Si, como se ha sabido, el problema agrario preside la agenda de paz, la devolución de tierras malhabidas cobra protagonismo inusitado. Soñemos. Nadie como Álvaro Uribe podría ablandar a los enemigos de la restitución y de la paz, por el respeto y el fervor que entre ellos suscita el expresidente. Si él lo quisiera. Presunción explicable a la luz de revelaciones que develan el empeño del entonces presidente en dialogar con las guerrillas: seis intentos con las Farc y búsqueda de contacto con el ELN a lo largo de todo su gobierno. En el entendido de que el despojo de fincas catapultaba el conflicto hasta el delirio, ¿esperaba Uribe poner el dedo en esa llaga? O bien, ¿compartía después la advertencia-amenaza de Fernando Londoño de que la Ley de Víctimas desencadenaría una guerra civil?
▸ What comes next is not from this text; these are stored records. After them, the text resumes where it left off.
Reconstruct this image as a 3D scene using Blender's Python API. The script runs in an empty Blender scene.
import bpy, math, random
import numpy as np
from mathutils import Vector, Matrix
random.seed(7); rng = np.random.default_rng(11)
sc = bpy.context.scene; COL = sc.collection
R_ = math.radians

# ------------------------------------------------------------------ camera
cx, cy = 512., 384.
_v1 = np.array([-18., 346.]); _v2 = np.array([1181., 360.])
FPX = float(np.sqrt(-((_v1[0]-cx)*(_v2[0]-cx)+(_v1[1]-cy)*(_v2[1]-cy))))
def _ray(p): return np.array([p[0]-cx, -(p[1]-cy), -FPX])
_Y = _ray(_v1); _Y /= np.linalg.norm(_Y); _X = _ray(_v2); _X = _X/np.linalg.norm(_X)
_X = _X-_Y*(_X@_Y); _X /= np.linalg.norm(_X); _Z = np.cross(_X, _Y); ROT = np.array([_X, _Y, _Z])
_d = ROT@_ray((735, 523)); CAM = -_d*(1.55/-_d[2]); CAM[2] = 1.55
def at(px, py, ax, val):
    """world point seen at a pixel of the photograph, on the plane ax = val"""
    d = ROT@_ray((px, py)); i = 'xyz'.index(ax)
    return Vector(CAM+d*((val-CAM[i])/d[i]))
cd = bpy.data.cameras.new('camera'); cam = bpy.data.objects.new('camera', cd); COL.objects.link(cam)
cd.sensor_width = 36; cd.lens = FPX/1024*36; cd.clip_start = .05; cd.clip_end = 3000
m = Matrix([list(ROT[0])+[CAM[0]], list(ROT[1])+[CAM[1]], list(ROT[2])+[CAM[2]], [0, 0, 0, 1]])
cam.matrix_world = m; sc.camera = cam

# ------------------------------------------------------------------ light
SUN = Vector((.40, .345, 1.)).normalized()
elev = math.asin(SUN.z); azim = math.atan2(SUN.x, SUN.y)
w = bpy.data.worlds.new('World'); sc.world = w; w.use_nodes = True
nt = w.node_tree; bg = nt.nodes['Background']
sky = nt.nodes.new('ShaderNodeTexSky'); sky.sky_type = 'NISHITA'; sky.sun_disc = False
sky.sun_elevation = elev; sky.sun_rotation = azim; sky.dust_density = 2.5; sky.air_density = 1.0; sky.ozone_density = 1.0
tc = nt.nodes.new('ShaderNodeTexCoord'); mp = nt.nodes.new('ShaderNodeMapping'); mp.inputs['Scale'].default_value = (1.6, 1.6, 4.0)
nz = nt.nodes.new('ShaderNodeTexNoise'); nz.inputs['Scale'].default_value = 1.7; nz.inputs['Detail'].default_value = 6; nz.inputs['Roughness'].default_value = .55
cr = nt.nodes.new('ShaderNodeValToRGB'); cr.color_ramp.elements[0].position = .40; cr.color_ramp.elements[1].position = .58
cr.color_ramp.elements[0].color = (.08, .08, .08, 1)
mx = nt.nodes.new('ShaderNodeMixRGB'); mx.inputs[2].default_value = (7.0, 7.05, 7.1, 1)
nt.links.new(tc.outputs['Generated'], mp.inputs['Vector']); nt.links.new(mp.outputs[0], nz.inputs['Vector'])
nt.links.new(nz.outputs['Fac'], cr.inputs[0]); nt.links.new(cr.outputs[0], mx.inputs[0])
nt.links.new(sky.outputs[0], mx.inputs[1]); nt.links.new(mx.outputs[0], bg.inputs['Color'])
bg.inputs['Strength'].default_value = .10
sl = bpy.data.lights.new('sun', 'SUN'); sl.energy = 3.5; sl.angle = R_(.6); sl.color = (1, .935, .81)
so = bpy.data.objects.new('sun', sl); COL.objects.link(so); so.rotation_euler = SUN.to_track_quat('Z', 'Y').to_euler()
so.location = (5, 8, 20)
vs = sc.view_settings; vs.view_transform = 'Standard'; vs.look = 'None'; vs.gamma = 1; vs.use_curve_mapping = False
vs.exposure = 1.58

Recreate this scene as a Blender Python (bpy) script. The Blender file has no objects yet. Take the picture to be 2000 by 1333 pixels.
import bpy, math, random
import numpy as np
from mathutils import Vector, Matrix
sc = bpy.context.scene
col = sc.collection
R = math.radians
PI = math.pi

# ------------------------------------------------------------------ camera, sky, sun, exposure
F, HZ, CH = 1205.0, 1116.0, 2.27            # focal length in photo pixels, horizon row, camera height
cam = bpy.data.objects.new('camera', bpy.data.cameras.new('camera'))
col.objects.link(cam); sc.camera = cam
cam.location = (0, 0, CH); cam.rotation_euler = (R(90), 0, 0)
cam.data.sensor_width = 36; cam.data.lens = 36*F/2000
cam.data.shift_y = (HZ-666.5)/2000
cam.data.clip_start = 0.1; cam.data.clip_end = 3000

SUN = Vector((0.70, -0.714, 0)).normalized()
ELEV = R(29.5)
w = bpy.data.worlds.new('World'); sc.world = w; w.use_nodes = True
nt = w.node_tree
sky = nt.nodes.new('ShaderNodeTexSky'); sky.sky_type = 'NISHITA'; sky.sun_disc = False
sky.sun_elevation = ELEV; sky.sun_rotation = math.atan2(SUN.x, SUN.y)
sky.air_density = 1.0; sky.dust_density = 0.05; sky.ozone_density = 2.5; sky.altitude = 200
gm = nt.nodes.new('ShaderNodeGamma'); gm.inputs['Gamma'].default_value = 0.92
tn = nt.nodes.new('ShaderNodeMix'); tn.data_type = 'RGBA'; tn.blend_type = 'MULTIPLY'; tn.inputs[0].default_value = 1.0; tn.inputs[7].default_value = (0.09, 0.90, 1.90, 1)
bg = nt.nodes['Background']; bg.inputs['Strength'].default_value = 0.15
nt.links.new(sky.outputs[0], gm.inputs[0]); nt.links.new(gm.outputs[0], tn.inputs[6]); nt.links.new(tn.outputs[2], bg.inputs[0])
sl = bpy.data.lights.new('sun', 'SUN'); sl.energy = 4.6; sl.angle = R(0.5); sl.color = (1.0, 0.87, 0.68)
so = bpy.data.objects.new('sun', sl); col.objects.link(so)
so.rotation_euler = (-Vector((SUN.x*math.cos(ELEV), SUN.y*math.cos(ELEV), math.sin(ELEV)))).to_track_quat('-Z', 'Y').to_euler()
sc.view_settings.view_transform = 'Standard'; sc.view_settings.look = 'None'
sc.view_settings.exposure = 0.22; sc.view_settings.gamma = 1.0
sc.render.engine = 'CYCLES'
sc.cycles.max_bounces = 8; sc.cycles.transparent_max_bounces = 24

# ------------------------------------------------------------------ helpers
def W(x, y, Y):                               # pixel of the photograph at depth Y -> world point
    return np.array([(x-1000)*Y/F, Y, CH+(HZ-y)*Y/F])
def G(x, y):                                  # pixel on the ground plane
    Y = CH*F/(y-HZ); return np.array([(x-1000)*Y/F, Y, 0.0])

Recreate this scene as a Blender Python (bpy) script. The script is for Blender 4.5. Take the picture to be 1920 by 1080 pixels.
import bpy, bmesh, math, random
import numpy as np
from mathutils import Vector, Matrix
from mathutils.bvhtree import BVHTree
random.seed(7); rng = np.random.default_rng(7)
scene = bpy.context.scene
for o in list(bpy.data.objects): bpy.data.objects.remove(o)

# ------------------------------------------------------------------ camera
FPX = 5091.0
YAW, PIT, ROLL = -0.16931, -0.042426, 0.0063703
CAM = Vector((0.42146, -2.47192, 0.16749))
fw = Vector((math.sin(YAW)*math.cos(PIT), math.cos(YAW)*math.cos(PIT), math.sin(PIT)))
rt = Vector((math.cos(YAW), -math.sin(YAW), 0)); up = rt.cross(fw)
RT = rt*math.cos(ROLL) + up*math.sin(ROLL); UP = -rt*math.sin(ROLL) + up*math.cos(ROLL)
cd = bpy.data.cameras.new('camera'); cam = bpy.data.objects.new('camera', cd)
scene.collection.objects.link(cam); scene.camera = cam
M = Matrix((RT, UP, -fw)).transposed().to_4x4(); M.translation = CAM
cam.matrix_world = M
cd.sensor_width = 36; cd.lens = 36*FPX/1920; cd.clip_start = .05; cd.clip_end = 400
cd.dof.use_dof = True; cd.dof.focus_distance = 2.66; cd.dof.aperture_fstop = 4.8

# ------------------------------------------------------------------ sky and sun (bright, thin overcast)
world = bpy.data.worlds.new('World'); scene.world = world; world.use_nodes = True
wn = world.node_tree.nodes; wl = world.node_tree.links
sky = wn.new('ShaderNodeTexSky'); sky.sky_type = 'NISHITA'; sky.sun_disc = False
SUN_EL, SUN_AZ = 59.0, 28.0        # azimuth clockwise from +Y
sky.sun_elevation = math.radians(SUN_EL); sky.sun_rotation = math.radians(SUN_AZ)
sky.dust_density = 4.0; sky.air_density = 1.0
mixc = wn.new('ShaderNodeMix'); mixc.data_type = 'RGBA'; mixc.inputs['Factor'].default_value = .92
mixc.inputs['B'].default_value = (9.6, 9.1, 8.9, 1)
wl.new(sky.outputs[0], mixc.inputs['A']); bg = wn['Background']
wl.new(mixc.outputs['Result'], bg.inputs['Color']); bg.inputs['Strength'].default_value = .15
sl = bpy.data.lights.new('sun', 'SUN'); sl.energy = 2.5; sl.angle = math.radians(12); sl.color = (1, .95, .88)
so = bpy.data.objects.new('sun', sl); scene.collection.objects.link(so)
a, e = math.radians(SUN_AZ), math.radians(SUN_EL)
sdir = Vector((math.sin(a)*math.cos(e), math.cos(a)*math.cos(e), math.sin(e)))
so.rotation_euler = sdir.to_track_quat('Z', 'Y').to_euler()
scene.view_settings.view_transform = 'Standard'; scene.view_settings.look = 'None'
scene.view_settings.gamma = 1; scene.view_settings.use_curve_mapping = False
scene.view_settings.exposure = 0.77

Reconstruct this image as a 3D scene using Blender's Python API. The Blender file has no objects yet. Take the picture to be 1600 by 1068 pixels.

Capitán entre los seguidores que depositaron en Uribe su esperanza (ganaderos, uniformados, latifundistas, propagandistas de la violencia, paramilitares, narcotraficantes, politicastros de armas tomar), no hace matices Londoño, todo lo revuelve en su defensa genérica de la propiedad agraria. Unos fueron los mafiosos que,  para lavar activos y controlar con sus ejércitos los corredores del narcotráfico,  compraron tierras en sana ley por oferta de sus dueños. Otros, aquellos que usurparon predios a sangre y fuego y provocaron la diáspora  de cuatro millones de campesinos. Entre 1975 y 1995, los capos del narcotráfico compraron seis millones de hectáreas de las mejores tierras en 409 municipios, el 42% de las localidades del país. Arreció desde entonces la dinámica del despojo masivo y violento por paramilitares: obligaron a sus dueños a vender a huevo, falsificaron escrituras o simplemente les robaron la tierra. Historia ominosa de siete lustros que dibuja la telaraña del conflicto y revienta, al fin, en anhelo de paz.

En los 70 se expandió la guerrilla y se dio a secuestrar hacendados. Alejandro Reyes reconstruye esta historia y sus efectos (Compra de tierras por narcotraficantes, 1997): acosados, los grandes propietarios vendieron y sus compradores fueron los capos del narcotráfico. Promovidas por miembros de la Fuerza Pública y financiadas por la mafia que ya era propietaria de grandes haciendas, nacieron las autodefensas. Además, los narcos crearon sus propios ejércitos privados, los paramilitares. En Magdalena, muchos latifundistas derivaron en narcotraficantes. En Antioquia, hacia mediados de los 90 habían comprado tierras en 90 de los 124 municipios del departamento. Córdoba presentaba la mayor concentración de la propiedad y el proceso más masivo de sustitución de la elite ganadera por narcotraficantes, que acaparaban el 60% de sus tierras útiles. La compra de tierras por la nueva elite, sobre todo de ganadería extensiva, concentró aún más la propiedad agraria y agudizó el éxodo campesino. En suma, la sustitución de empresarios y campesinos por narcos, paras y guerrilleros significó un retroceso gigantesco. En tales condiciones, haya títulos legales o falsos, si se aspira a la paz, se imponen soluciones inaplazables: restitución de lo robado; y un modelo de desarrollo rural que reoriente el uso de la tierra y redistribuya predios dentro de la frontera agrícola, con miras a la modernización y la equidad.

El ministro Restrepo ha recibido reclamaciones por un millón 300 mil hectáreas; pero denuncia a “segmentos recalcitrantes que quieren poner palos en la rueda de la restitución”. Si también mafiosos y paramilitares se sintieron uribistas, autoridad le asiste al exmandatario para invitarlos a entregar lo usurpado y respetar la vida de sus legítimos propietarios. Paso trascendental hacia la paz que también él buscó.